L’émissaire de l’ONU en Centrafrique, Mankeur Ndiaye, a réclamé jeudi au Conseil de sécurité une « augmentation substantielle » du nombre de Casques bleus déployés dans le pays, après les récentes attaques meurtrières de groupes armés.
Cette augmentation doit s’accompagner d' »une plus grande mobilité » dans un pays très vaste, a ajouté le représentant de l’ONU, en déplorant par ailleurs une « grande désertion » depuis décembre des forces de sécurité centrafricaines, qui impose des réformes.
« Il faut une stratégie d’aménagement du mandat », a-t-il insisté lors d’une visioconférence du Conseil organisée par les membres africains de cette instance après une demande de Bangui.
M. Ndiaye n’a pas précisé le nombre de Casques bleus supplémentaires souhaité pour la mission Minusca qui compte déjà près de 12.000 militaires et représente l’une des plus grosses et coûteuses opérations de l’ONU dans le monde.
Selon une source proche du dossier, la Minusca souhaiterait le renfort de 3.000 Casques bleus avec des moyens aériens importants (drones, hélicoptères d’attaque, capacités de franchissement ou encore forces spéciales).
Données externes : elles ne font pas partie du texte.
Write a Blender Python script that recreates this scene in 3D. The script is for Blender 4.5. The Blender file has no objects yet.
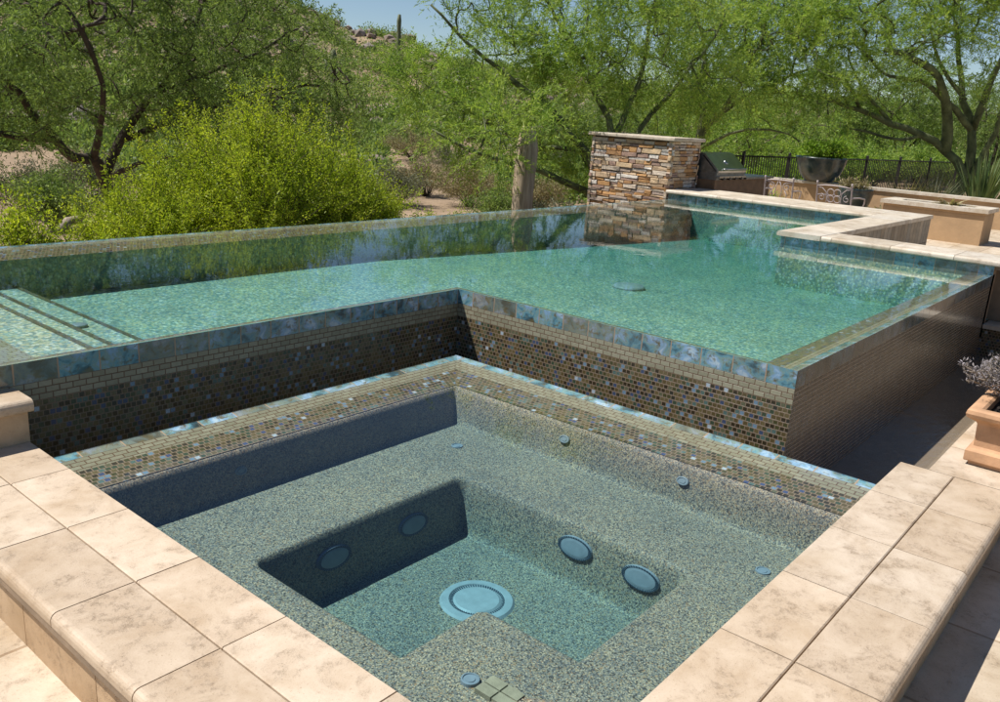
import bpy, math, random
import numpy as np
from mathutils import Vector, Matrix, noise

random.seed(7); rng = np.random.default_rng(7)
S = bpy.context.scene
COL = S.collection
R_ = math.radians

# ------------------------------------------------------------------ camera axes (x = along pool to the right/far, y = to the left/far)
CR = Vector((0.64455403, -0.76199251, 0.06259015)).normalized()
CU = Vector((0.16947588, 0.22222333, 0.96015349)).normalized()
CF = Vector((0.74553875, 0.60826328, -0.27237429)).normalized()
EYE = Vector((0, 0, 1.6)); FPX = 843.227
SUN_TO = Vector((-0.40, 0.463, 1.0)).normalized()

# ------------------------------------------------------------------ node helper
class NT:
    def __init__(s, name):
        s.m = bpy.data.materials.new(name); s.m.use_nodes = True
        s.t = s.m.node_tree; s.t.nodes.clear()
        s.out = s.t.nodes.new('ShaderNodeOutputMaterial')
    def n(s, typ, **kw):
        nd = s.t.nodes.new('ShaderNode' + typ)
        for k, v in kw.items():
            if k.startswith('i_'):
                nd.inputs[k[2:].replace('_', ' ')].default_value = v
            else: setattr(nd, k, v)
        return nd
    def l(s, a, b): s.t.links.new(a, b)
    def coord(s, which='Object', scale=None, rot=None):
        c = s.n('TexCoord').outputs[which]
        if scale is None and rot is None: return c
        mp = s.n('Mapping')
        if scale is not None: mp.inputs['Scale'].default_value = scale
        if rot is not None: mp.inputs['Rotation'].default_value = rot
        s.l(c, mp.inputs['Vector']); return mp.outputs['Vector']
    def noise(s, vec, scale, detail=4, rough=.55, dist=0):
        nd = s.n('TexNoise'); nd.inputs['Scale'].default_value = scale
        nd.inputs['Detail'].default_value = detail; nd.inputs['Roughness'].default_value = rough
        nd.inputs['Distortion'].default_value = dist
        if vec is not None: s.l(vec, nd.inputs['Vector'])
        return nd
    def ramp(s, fac, stops, interp='LINEAR'):
        r = s.n('ValToRGB'); cr = r.color_ramp; cr.interpolation = interp
        while len(cr.elements) > 1: cr.elements.remove(cr.elements[-1])
        first = True
        for p, c in stops:
            if first: e = cr.elements[0]; e.position = p; first = False
            else: e = cr.elements.new(p)
            e.color = (*c, 1) if len(c) == 3 else c
        s.l(fac, r.inputs['Fac']); return r.outputs['Color']
    def mix(s, fac, a, b, blend='MIX'):
        m = s.n('Mix', data_type='RGBA', blend_type=blend)
        for sock, v in ((m.inputs[0], fac), (m.inputs[6], a), (m.inputs[7], b)):
            if isinstance(v, (int, float)): sock.default_value = v
            elif isinstance(v, tuple): sock.default_value = (*v, 1) if len(v) == 3 else v
            else: s.l(v, sock)
        return m.outputs[2]
    def math(s, op, a, b=None, c=None):
        m = s.n('Math', operation=op)
        for i, v in enumerate((a, b, c)):
            if v is None: continue
            if isinstance(v, (int, float)): m.inputs[i].default_value = v
            else: s.l(v, m.inputs[i])
        return m.outputs[0]
    def bump(s, h, strength=.3, dist=.01):
        b = s.n('Bump'); b.inputs['Strength'].default_value = strength; b.inputs['Distance'].default_value = dist
        s.l(h, b.inputs['Height']); return b.outputs['Normal']
    def bsdf(s, color, rough=.6, normal=None, metallic=0, spec=.5, coat=0, coat_rough=.1):
        b = s.n('BsdfPrincipled')
        for sock, v in (('Base Color', color), ('Roughness', rough), ('Metallic', metallic),
                        ('Specular IOR Level', spec), ('Coat Weight', coat), ('Coat Roughness', coat_rough)):
            i = b.inputs[sock]
            if isinstance(v, (int, float)): i.default_value = v
            elif isinstance(v, tuple): i.default_value = (*v, 1) if len(v) == 3 else v
            else: s.l(v, i)
        if normal is not None: s.l(normal, b.inputs['Normal'])
        s.l(b.outputs[0], s.out.inputs['Surface']); return b

def brick(s, vec, w, h, mortar, off=.5, freq=2, c1=(0, 0, 0), c2=(1, 1, 1), cm=(.5, .5, .5), smooth=0.05):
    b = s.n('TexBrick', offset=off, offset_frequency=freq)
    b.inputs['Scale'].default_value = 1; b.inputs['Brick Width'].default_value = w; b.inputs['Row Height'].default_value = h
    b.inputs['Mortar Size'].default_value = mortar; b.inputs['Mortar Smooth'].default_value = smooth; b.inputs['Bias'].default_value = 0
    b.inputs['Color1'].default_value = (*c1, 1); b.inputs['Color2'].default_value = (*c2, 1); b.inputs['Mortar'].default_value = (*cm, 1)
    s.l(vec, b.inputs['Vector']); return b

M = {}
GROUT = (.225, .155, .095)
def mat_mosaic(name, dark=1.0, rough=.22, blue=1.0):
    s = NT(name); uv = s.coord('UV')
    b = brick(s, uv, .0285, .0275, .0026)
    v = b.outputs['Color']
    d = dark
    pal = [(0, (.045*d, .034*d, .018*d)), (.14, (.115*d, .085*d, .036*d)), (.30, (.075*d, .072*d, .028*d)), (.42, (.15*d, .115*d, .052*d)), (.53, (.055*d, .08*d, .048*d)),
           (.66, (.045*d, .042*d, .03*d)), (.74, (.13*d, .13*d, .075*d)), (.82, (.06*d, .085*d, .15*d*blue)), (.885, (.10*d, .16*d, .14*d)), (.94, (.17*d, .26*d, .34*d)), (.985, (.42*d, .50*d, .55*d))]
    c = s.ramp(v, pal, 'CONSTANT')
    nz = s.noise(uv, 130, 3); c = s.mix(.5, c, s.ramp(nz.outputs[0], [(.3, (.55, .5, .42)), (.7, (1.15, 1.2, 1.3))]), 'MULTIPLY')
    c = s.mix(b.outputs['Fac'], c, (GROUT[0]*d, GROUT[1]*d, GROUT[2]*d))
    r = s.math('ADD', s.math('MULTIPLY', b.outputs['Fac'], .5), rough)
    hgt = s.math('SUBTRACT', s.math('MULTIPLY', nz.outputs[0], .35), b.outputs['Fac'])
    s.bsdf(c, r, s.bump(hgt, .5, .002), spec=.6); M[name] = s.m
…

Le plafond des Casques bleus autorisés passerait ainsi à 14.650 militaires, selon cette source.
Mankeur Ndiaye a aussi réclamé une « prorogation de quelques mois » du renfort intervenu en décembre de quelque 300 militaires rwandais détachés de la mission de paix menée au Soudan du Sud. A l’origine, ce renfort, plutôt rare à l’ONU, était prévu pour deux mois.
L’émissaire a averti le Conseil que « la menace pourrait durer ».
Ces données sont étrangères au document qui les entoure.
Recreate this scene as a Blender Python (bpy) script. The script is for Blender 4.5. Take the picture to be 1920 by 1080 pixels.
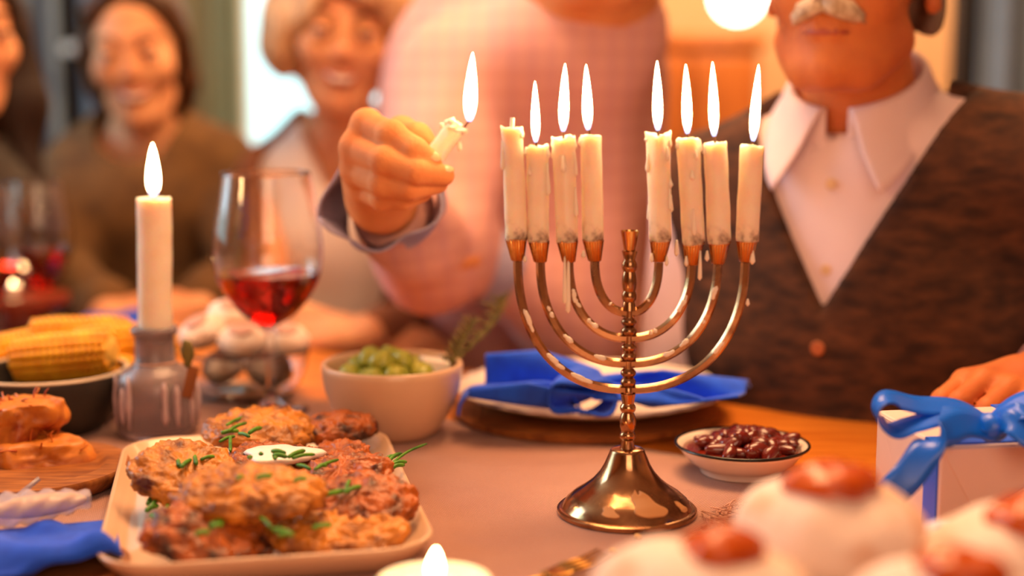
import bpy, bmesh, math, random
import numpy as np
from mathutils import Vector, Matrix, noise

random.seed(7)
rng = np.random.default_rng(7)
for o in list(bpy.data.objects):
    bpy.data.objects.remove(o)
SC = bpy.context.scene
COL = SC.collection
R = math.radians
V = Vector

# ------------------------------------------------------------------ camera, world, light, exposure
F = 2700.0                      # focal length in pixels of the 1920 frame
TH = R(8.22)                    # camera looks down a little
TZ = 0.75                       # table top height
H = 0.322                       # camera height above the table
CAM = V((0, 0, TZ + H))

cd = bpy.data.cameras.new('camera')
cam = bpy.data.objects.new('camera', cd)
COL.objects.link(cam)
cam.location = CAM
cam.rotation_euler = (math.pi / 2 - TH, 0, 0)
cd.sensor_width = 36
cd.lens = 36 * F / 1920
cd.clip_start = 0.05
cd.dof.use_dof = True
cd.dof.focus_distance = 1.10
cd.dof.aperture_fstop = 1.8
SC.camera = cam

wd = bpy.data.worlds.new('world')
SC.world = wd
wd.use_nodes = True
bgn = wd.node_tree.nodes['Background']
bgn.inputs[0].default_value = (0.52, 0.90, 0.92, 1)
bgn.inputs[1].default_value = 1.7

def area(name, loc, target, size, power, col, sy=None):
    l = bpy.data.lights.new(name, 'AREA')
    l.energy = power
    l.color = col
    l.size = size
    if sy:
        l.shape = 'RECTANGLE'
        l.size_y = sy
    o = bpy.data.objects.new(name, l)
    COL.objects.link(o)
    o.location = loc
    o.rotation_euler = (V(target) - V(loc)).to_track_quat('-Z', 'Y').to_euler()
    return o

area('daylight_side_window', (-2.02, 1.9, 1.75), (0.0, 1.5, 0.9), 0.7, 15, (0.60, 0.82, 1.0), 1.3)
area('overhead_warm_fill', (0.0, 1.45, 2.25), (0.0, 1.45, 0.0), 0.8, 31, (1.0, 0.55, 0.26))  # unseen warm fill added over the table, shines from no lamp
area('fill_behind_viewer', (0.35, -1.2, 1.75), (0.0, 1.6, 1.0), 1.2, 15, (1.0, 0.6, 0.38))  # soft front fill added behind the camera, stands for no real source
area('cupboard_fill', (0.75, 2.9, 2.3), (0.55, 3.4, 1.2), 0.6, 45, (1.0, 0.62, 0.30))  # added fill that warms the cupboard and wall behind the flames

vs = SC.view_settings
vs.view_transform = 'Standard'
vs.look = 'None'
vs.gamma = 1
vs.use_curve_mapping = False
vs.exposure = 0.5
SC.cycles.use_denoising = True
SC.cycles.sample_clamp_indirect = 6.0
SC.cycles.caustics_refractive = False

FLAME = 74.0

# ------------------------------------------------------------------ placing helpers
_s, _c = math.sin(TH), math.cos(TH)

def ray(u, v):
    r = (u - 960) / F
    q = (540 - v) / F
    return V((r, _c + q * _s, -_s + q * _c))

def W(u, v, Y):
    d = ray(u, v)
    return CAM + d * (Y / d.y)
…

La Minusca a perdu sept Casques bleus – un très lourd bilan – depuis le lancement en fin d’année dernière d’attaques coordonnées et simultanées par les groupes armés anti-Balaka, 3R, MPC et UPC, alliés à l’ancien président centrafricain François Bozizé.
« Débandade »
Les forces de sécurité centrafricaines estimées à environ 2.600 militaires sont trop récentes et trop peu aguerries, dotées d’une trop faible chaîne de commandement et d’un manque de sanctions, a aussi relevé l’émissaire.
« La résultante est la grande désertion observée lors des premiers assauts des rebelles », a-t-il précisé.
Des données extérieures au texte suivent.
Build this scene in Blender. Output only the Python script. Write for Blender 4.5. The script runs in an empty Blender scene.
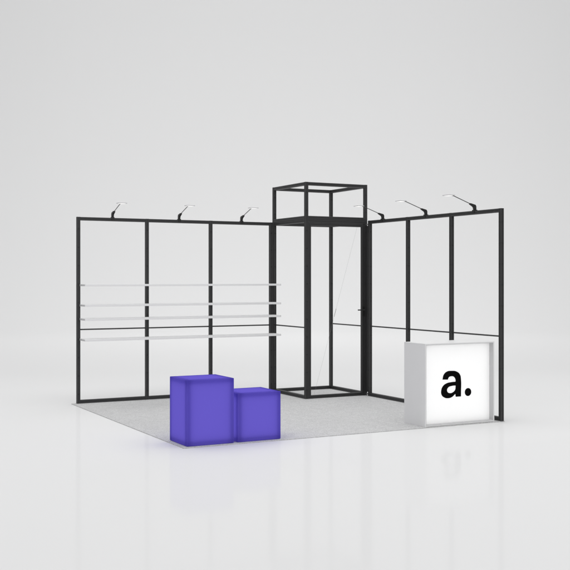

Selon une source diplomatique, seuls près de 300 militaires centrafricains ont été déployés après l’annonce en décembre de l’offensive des rebelles. « C’était la débandade », les militaires ont fui, déposé les armes ou se sont réfugiés dans les camps de Casques bleus, a précisé cette source.
Les forces de sécurité en Centrafrique sont principalement formées, depuis longtemps, par l’Union européenne et des instructeurs russes.
« Il est important que le gouvernement redouble d’efforts avec un accompagnement plus coordonné et axé de la communauté internationale à construire des institutions et une gouvernance durable du secteur de la sécurité, y compris dans la gestion des armements et des munitions », a déclaré le représentant de l’ONU.
Le 17 décembre, les six groupes armés les plus puissants, qui occupaient les deux tiers de la Centrafrique en guerre civile depuis huit ans, se sont alliés au sein de la Coalition des patriotes pour le changement (CPC). Ils ont ensuite annoncé le 19, huit jours avant les élections présidentielle et législatives, une offensive dans le but d’empêcher la réélection du président Faustin-Archange Touadéra, depuis officiellement reconduit dans ses fonctions.
A la situation actuelle, « la seule réponse durable est sûrement politique », a aussi estimé Mankeur Ndiaye.
Selon l’émissaire de l’ONU, « la réélection du président Touadéra va bénéficier à la nation centrafricaine si, et seulement si, le nouvel exécutif va être en mesure d’apaiser les esprits en bâtissant des ponts avec les acteurs politiques de l’opposition ».
« Un gouvernement encore plus intégré est désirable avec un remplacement des éléments les plus radicaux par des membres impliqués dans la paix et la réconciliation », a-t-il martelé.
Devant le Conseil de sécurité, la ministre centrafricaine des Affaires étrangères, Sylvie Baïpo-Temon, s’est livrée à un plaidoyer pour « la levée totale de l’embargo sur les armes lourdes » imposé à son pays. Il crée « un déséquilibre dans le rapport de forces sur le terrain » alors que les groupes armés continuent de s’approvisionner, a-t-elle lancé.
La question continue cependant de diviser le Conseil. La Chine et la Russie ont soutenu jeudi cette demande, mais les Occidentaux ont répété leurs réticences à voir un afflux d’armes risquer de tomber entre de « mauvaises mains » dans un pays largement contrôlé par des groupes armés.